Burası 14 yıl önce Topkapı'daki Trakya Otogarı'nın olduğu, bugün ise "Topkapı Şehir Parkı"nın bulunduğu yer. Solunuza bakınca Edirnekapı'daki surları, karşıya bakınca Topkapı Surları'nı yani Kostantinopolis'e ilk Türk askerinin girdiği kapıyı ve sağınıza dönünce de Silivrikapı'daki surları görürsünüz. İşte Sultan II. Mehmed'in "Fatih" unvanını alışına şahit olacağınız ve İstanbul'un fethini yaşayacağınız yer tam da burası.
3.000 m² 'lik bir alan içerisinde çerçevesi yani sınırları olmayan 360 derecelik bir resim düşünün. Resmin en temel özelliği ona bakıldığında üç boyut etkisi uyandırması. Üç boyut etkisinin sağlanması için izleyici resme ancak 14 metre uzaklıktaki bir platformdan bakacak.
Resmin 650 m²'lik alanı gerçekten üç boyutlu ve alanda kuşatmada kullanılan topların, top arabalarının, barut fıçılarının imitasyonları var. 2350 m²'lik iki boyutlu resim alanı ise üç boyutlu bölgenin hemen arkasından başlıyor. Çalışma öylesine detaylı ki birebir insan büyüklüğünden başlayıp bütün detaylarıyla ince ince işlenerek ufka doğru küçülüyor. Eserdeki figürlerin sayısı 10 bin civarında.

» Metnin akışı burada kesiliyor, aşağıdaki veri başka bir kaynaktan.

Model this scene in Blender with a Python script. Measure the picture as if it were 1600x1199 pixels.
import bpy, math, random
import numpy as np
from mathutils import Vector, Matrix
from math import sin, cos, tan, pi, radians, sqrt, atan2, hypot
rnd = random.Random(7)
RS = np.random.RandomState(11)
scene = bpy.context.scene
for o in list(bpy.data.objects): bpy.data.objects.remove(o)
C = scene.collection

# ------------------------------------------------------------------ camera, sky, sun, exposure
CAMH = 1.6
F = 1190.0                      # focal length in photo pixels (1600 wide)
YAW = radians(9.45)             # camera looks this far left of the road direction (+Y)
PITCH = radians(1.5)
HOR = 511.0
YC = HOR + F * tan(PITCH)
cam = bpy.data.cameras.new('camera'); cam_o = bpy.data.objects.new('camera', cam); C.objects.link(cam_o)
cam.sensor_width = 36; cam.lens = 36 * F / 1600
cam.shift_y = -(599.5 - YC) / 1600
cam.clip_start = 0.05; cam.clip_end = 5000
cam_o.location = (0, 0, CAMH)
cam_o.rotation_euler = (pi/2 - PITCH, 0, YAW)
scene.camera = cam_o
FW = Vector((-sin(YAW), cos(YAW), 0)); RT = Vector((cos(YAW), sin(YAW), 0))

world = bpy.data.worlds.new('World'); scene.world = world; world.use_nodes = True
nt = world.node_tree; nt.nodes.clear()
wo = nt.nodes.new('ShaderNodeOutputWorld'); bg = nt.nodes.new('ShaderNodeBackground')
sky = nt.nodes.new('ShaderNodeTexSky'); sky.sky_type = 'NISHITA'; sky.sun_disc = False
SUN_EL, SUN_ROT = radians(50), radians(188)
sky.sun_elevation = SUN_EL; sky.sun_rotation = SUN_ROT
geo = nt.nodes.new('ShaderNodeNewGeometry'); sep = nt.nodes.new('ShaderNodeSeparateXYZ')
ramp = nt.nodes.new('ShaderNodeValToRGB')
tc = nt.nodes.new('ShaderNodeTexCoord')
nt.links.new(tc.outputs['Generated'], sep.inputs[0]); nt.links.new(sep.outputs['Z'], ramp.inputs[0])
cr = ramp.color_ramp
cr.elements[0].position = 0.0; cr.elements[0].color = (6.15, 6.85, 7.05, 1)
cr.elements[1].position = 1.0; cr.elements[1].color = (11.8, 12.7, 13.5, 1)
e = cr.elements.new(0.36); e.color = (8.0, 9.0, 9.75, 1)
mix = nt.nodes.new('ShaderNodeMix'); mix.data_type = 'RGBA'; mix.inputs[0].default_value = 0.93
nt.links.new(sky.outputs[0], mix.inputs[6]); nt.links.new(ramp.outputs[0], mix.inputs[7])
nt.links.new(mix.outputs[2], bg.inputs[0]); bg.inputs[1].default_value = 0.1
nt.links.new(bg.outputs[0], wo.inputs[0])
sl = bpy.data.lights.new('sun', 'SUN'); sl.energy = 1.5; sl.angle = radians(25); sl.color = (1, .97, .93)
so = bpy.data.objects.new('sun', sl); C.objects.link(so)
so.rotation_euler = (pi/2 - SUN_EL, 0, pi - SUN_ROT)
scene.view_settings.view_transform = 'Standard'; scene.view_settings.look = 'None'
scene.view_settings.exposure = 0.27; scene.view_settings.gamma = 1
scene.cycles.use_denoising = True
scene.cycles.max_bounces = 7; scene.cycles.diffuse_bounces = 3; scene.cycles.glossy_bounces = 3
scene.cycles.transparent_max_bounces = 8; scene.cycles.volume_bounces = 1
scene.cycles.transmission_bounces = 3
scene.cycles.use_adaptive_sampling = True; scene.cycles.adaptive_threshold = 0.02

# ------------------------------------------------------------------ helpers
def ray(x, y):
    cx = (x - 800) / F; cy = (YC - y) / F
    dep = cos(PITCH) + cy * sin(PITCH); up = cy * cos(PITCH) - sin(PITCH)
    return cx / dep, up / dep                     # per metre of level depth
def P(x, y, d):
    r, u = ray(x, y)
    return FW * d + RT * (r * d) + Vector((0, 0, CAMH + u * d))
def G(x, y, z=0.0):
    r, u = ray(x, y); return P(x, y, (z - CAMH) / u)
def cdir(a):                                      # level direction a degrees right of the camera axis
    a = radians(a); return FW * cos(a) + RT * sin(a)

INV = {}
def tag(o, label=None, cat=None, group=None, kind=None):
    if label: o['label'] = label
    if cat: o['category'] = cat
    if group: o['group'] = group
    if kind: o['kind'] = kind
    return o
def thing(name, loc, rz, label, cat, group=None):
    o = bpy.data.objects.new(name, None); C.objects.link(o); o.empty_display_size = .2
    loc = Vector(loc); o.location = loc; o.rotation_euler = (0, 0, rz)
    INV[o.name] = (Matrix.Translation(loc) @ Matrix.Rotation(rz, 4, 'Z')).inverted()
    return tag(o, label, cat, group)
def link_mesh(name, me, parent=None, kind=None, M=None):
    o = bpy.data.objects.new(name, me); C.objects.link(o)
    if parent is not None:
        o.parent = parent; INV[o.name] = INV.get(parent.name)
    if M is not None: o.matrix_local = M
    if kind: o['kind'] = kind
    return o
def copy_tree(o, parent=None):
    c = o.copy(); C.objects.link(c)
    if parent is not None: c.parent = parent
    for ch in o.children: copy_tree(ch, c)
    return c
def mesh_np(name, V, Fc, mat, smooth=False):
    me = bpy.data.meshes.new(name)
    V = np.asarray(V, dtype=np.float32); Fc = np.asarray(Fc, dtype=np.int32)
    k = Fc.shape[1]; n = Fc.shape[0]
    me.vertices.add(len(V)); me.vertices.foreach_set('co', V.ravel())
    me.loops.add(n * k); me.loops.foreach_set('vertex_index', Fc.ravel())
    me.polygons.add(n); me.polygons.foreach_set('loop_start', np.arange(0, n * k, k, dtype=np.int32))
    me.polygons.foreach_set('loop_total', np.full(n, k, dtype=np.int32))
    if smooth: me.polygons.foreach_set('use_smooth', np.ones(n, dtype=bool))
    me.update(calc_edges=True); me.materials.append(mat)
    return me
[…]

Dünyada şu anda yaklaşık 30 kadar panoramik müze bulunmakta. Panoramik müzeler genellikle tarihteki önemli olayları tablolaştırmak için yapılmışlardır. En önemlileri, Waterloo Savaşı Panoraması, Osmanlı-Rus Savaşı'nı anlatan Kırım Savaşı Panoraması, Napolyon'un Moskova Savaşı Panoraması, Plevne Müdafaası Panoraması ve Mesdag Panoraması'dır. Bu panoramaların çoğu, 1800'lü yıllarda yağlı boya tekniğiyle ve olayın geçtiği yerde yapılmışlardır. Müzelerin bazıları yatay olarak bazıları da dikey olarak yarım panoramik özelliktedir.
"İSTANBUL 1453 Panoramik Müzesi"ndeki resmin dünyada mevcut 30 kadar panoramik müzeden ayrılan tarafı, hem yatay hem de dikey olarak tam panorama olmasıdır. Tam panorama, her yönde panoramik olmayı ifade ediyor. Gökyüzü de kubbesel olarak kesintisiz ve resmin üst bölümünü kapatıyor. Resim tam çerçevesiz ve sınırsız. Çerçevesi ve sınırı olan bir resim, ne kadar derinlik ve üç boyut duygusu uyandırırsa uyandırsın çerçevesini ya da sınırını görebiliyorsanız, onun sizden ne kadar uzakta asılı olduğunu anlarsınız.
"İSTANBUL 1453 Panoramik Müzesi"ndeki çalışmada resmin bittiği yer diye bir şey olmadığı için, resme bakan kişi optik alışkanlıklarıyla eserin gerçek boyutlarını kavrayamayacaktır. İzleyici, platforma çıktığı anda 10 saniye kadar sürecek bir şok yaşıyor. Bu durum, resmin gerçekliğini ve boyutlarını kavramayı sağlayacak referanslar, başlangıç ve bitiş gibi dayanak noktaları bulamamanın şaşkınlığıdır. Burası insana, kapalı bir mekâna girildiği halde, bir şekilde tekrar üç boyutlu dış mekâna çıkılmış duygusunu yaşatıyor.
İstanbul Büyükşehir Belediyesi tarafından yapımına 2005 yılında başlanılan projede sekiz sanatçının yoğun emeği var. Fikrin sahibi ressam ve çizgi film yönetmeni Haşim Vatandaş aynı zamanda projenin koordinatörlüğünü de yürütüyor. Ramazan Erkut (background), Yaşar Zeynalov (figürlerden sorumlu ressam), Oksana Legka (ressam), Ahmet Kaya (storyboard), Hasan H. Dinçer (bilgisayar uygulama), Atilla Tunca (maket) ve Murat Efe (bilgisayar uygulama)'nin de görev aldığı bu müze Türk sanatçısının, imkân verildiğinde neler başarabileceğinin çok açık bir kanıtı olarak önümüzde durmaktadır.